— Short exercise —
Copy out all lines in the data below containing the string "from".

— Available data —
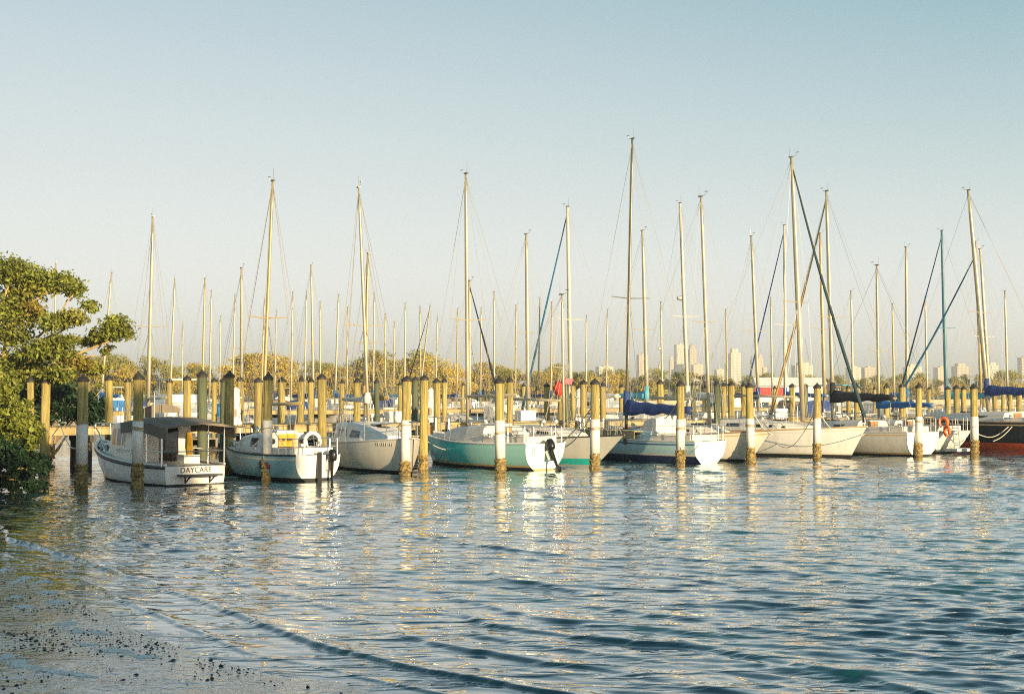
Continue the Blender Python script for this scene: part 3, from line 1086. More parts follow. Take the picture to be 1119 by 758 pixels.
# (px_top, y_top, px_base, depth, bow side -1 left / +1 right, jib, cover, mast material, hull, label)
BACK = [
    (167, 237, 162, 61, -1, None, None, 'mast_alu', 'gel_white', 'white sailboat behind the cabin cruiser, its tall mast above the second sleeved pile'),
    (264, 293, 264, 72, 1, None, 'canvas_white', 'mast_alu', 'gel_cream', 'cream sailboat with thin mast just left of the pale blue sailboat mast'),
    (402, 277, 399, 66, -1, None, 'canvas_tan', 'mast_gold', 'gel_white', 'white sailboat with thick golden mast behind the upright bowed sailboat mast'),
    (513, 307, 513, 75, 1, 'canvas_black', None, 'mast_alu', 'gel_white', 'white sailboat with black furled jib right of the turquoise sailboat mast'),
    (575, 256, 577, 72, 1, None, None, 'mast_alu', 'gel_cream', 'cream sailboat whose bare mast stands left of the teal furled jib'),
    (620, 226, 624, 72, -1, 'canvas_teal', 'canvas_white', 'mast_white', 'gel_white', 'white sailboat with long teal furled jib slanting left from its masthead'),
    (702, 252, 707, 80, 1, None, 'canvas_sky', 'mast_alu', 'gel_white', 'white sailboat with light blue sail cover right of the tall dark mast'),
    (743, 222, 752, 80, -1, None, 'canvas_white', 'mast_white', 'gel_white', 'white sailboat with round radar dome halfway up its mast'),
    (821, 258, 829, 88, 1, None, 'canvas_navy', 'mast_alu', 'gel_cream', 'sailboat with navy sail cover and pale mast, left of the steep navy furled jib'),
    (857, 246, 858, 98, -1, 'canvas_navy', 'canvas_blue', 'mast_white', 'gel_white', 'white sailboat with steep navy furled jib left of the thickest pale mast'),
    (896, 255, 901, 96, 1, None, None, 'mast_gold', 'gel_cream', 'cream sailboat with golden mast close beside the tan furled jib sailboat mast'),
    (990, 270, 991, 100, 1, None, 'canvas_blue', 'mast_alu', 'gel_white', 'white sailboat with thin bare mast left of the blue painted mast'),
    (1029, 252, 1034, 92, -1, 'canvas_teal', 'canvas_sky', 'mast_blue', 'gel_white', 'white sailboat with blue painted mast and teal furled jib slanting left'),
    (1071, 272, 1082, 92, 1, None, 'canvas_navy', 'mast_white', 'gel_white', 'white sailboat with pale mast just right of the black yacht mast'),
    (1066, 264, 1072, 118, 1, None, None, 'mast_gold', 'gel_cream', 'far cream sailboat, its mast almost hidden behind the black yacht mast'),
    (122, 298, 110, 108, -1, None, 'canvas_blue', 'mast_alu', 'gel_white', 'sailboat with leaning mast beside the right edge of the big tree'),
    (165, 308, 161, 128, 1, None, None, 'mast_gold', 'gel_white', 'far sailboat, mast just left of the tall mast over the second sleeved pile'),
    (191, 304, 186, 118, -1, None, 'canvas_navy', 'mast_alu', 'gel_cream', 'far sailboat, single mast right of the tall mast over the second sleeved pile'),
    (224, 304, 221, 122, 1, None, None, 'mast_gold', 'gel_white', 'far sailboat, golden mast above the brown canvas canopy'),
    (231, 318, 229, 150, -1, None, None, 'mast_alu', 'gel_white', 'far sailboat, shorter mast just right of the golden mast above the canopy'),
    (257, 322, 254, 142, 1, None, 'canvas_tan', 'mast_alu', 'gel_cream', 'far sailboat, short mast just left of the thin cream sailboat mast'),
    (289, 325, 286, 150, -1, None, None, 'mast_gold', 'gel_white', 'far sailboat, short mast close behind the pale blue sailboat mast'),
    (340, 290, 343, 102, 1, None, 'canvas_navy', 'mast_alu', 'gel_white', 'sailboat with tallest mast of the cluster between pale blue and upright bowed sailboats'),
    (335, 318, 333, 150, -1, None, None, 'mast_alu', 'gel_cream', 'far sailboat, short mast leftmost of the cluster right of pale blue sailboat'),
    (350, 330, 350, 158, 1, None, 'canvas_blue', 'mast_gold', 'gel_white', 'far sailboat with blue cover, short mast right of the cluster tallest mast'),
    (370, 322, 366, 140, -1, None, 'canvas_blue', 'mast_alu', 'gel_white', 'far sailboat, slightly leaning mast left of the upright bowed sailboat mast'),
    (380, 335, 379, 168, 1, None, None, 'mast_gold', 'gel_cream', 'far sailboat, shortest mast left of the upright bowed sailboat mast'),
    (409, 320, 408, 150, -1, None, 'canvas_blue', 'mast_alu', 'gel_white', 'far sailboat, thin mast just right of the thick golden mast'),
    (421, 343, 421, 172, 1, None, None, 'mast_gold', 'gel_white', 'far sailboat, lowest mast right of the thick golden mast'),
    (443, 331, 442, 150, 1, None, 'canvas_sky', 'mast_alu', 'gel_cream', 'far sailboat with mast directly above the sleeved pile of the upright bowed sailboat'),
    (459, 335, 460, 162, -1, None, None, 'mast_gold', 'gel_white', 'far sailboat, thin mast above the finger pier end'),
    (470, 334, 457, 142, -1, 'canvas_black', None, 'mast_alu', 'gel_white', 'far sailboat with dark furled jib and leaning mast above the finger pier end'),
    (500, 337, 499, 162, 1, None, 'canvas_navy', 'mast_gold', 'gel_white', 'far sailboat, short mast just left of the turquoise sailboat mast'),
    (540, 319, 540, 142, -1, None, 'canvas_navy', 'mast_alu', 'gel_cream', 'far sailboat, lone thin mast above the sleeved pile of the turquoise sailboat'),
    (564, 333, 563, 162, 1, None, None, 'mast_gold', 'gel_white', 'far sailboat, short mast left of the bare cream sailboat mast'),
    (590, 326, 588, 152, -1, None, 'canvas_tan', 'mast_alu', 'gel_white', 'far sailboat, short mast crossed by the teal furled jib'),
    (603, 330, 602, 150, 1, None, 'canvas_navy', 'mast_gold', 'gel_cream', 'far sailboat, short mast just right of the teal furled jib'),
    (61, 287, 60, 108, 1, None, None, 'mast_alu', 'gel_white', 'sailboat hidden behind the big tree, only its masthead above the leaves'),
    (200, 352, 199, 190, 1, None, 'canvas_blue', 'mast_alu', 'gel_white', 'very far sailboat, low mast left of the brown canopy middle'),
    (478, 345, 476, 180, -1, None, 'canvas_navy', 'mast_alu', 'gel_white', 'very far sailboat, low mast between finger pier end and turquoise sailboat mast'),
    (241, 345, 240, 172, 1, None, None, 'mast_alu', 'gel_white', 'very far sailboat, low mast between the two golden masts left of the pale blue sailboat'),
    (302, 340, 300, 165, -1, None, 'canvas_navy', 'mast_alu', 'gel_cream', 'very far sailboat, low mast just right of the pale blue sailboat mast'),
    (320, 319, 318, 140, 1, None, None, 'mast_alu', 'gel_white', 'far sailboat, lone thin mast midway right of the pale blue sailboat mast'),
    (431, 352, 430, 185, -1, None, None, 'mast_gold', 'gel_white', 'very far sailboat, lowest mast left of the finger pier end'),
    (526, 336, 525, 165, 1, None, 'canvas_blue', 'mast_alu', 'gel_white', 'very far sailboat, low mast just right of the black furled jib'),
    (641, 345, 640, 175, -1, None, None, 'mast_alu', 'gel_cream', 'very far sailboat, low mast left of the sleeved pile before the grey bow'),
    (664, 338, 662, 160, 1, None, 'canvas_navy', 'mast_alu', 'gel_white', 'very far sailboat, low mast just left of the tall dark mast'),
    (722, 330, 724, 150, -1, None, None, 'mast_alu', 'gel_white', 'far sailboat, short mast left of the mast with the radar dome'),
    (793, 338, 795, 165, 1, None, 'canvas_tan', 'mast_gold', 'gel_white', 'very far sailboat, low mast between cream raked bow mast and navy covered one'),
    (842, 325, 844, 150, -1, None, None, 'mast_alu', 'gel_cream', 'far sailboat, short mast crossed by the steep navy furled jib'),
    (930, 318, 932, 140, 1, None, 'canvas_blue', 'mast_alu', 'gel_white', 'far sailboat, thin mast right of the dark green furled jib'),
    (975, 332, 977, 155, -1, None, None, 'mast_gold', 'gel_white', 'very far sailboat, low mast right of the scooped stern sailboat mast'),
    (1011, 325, 1013, 150, 1, None, None, 'mast_alu', 'gel_cream', 'far sailboat, short mast between thin bare mast and blue painted mast'),
    (1098, 318, 1101, 145, -1, None, 'canvas_navy', 'mast_alu', 'gel_white', 'far sailboat, rightmost short mast beyond the black yacht'),
]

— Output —
Continue the Blender Python script for this scene: part 3, from line 1086. More parts follow. Take the picture to be 1119 by 758 pixels.
    (620, 226, 624, 72, -1, 'canvas_teal', 'canvas_white', 'mast_white', 'gel_white', 'white sailboat with long teal furled jib slanting left from its masthead'),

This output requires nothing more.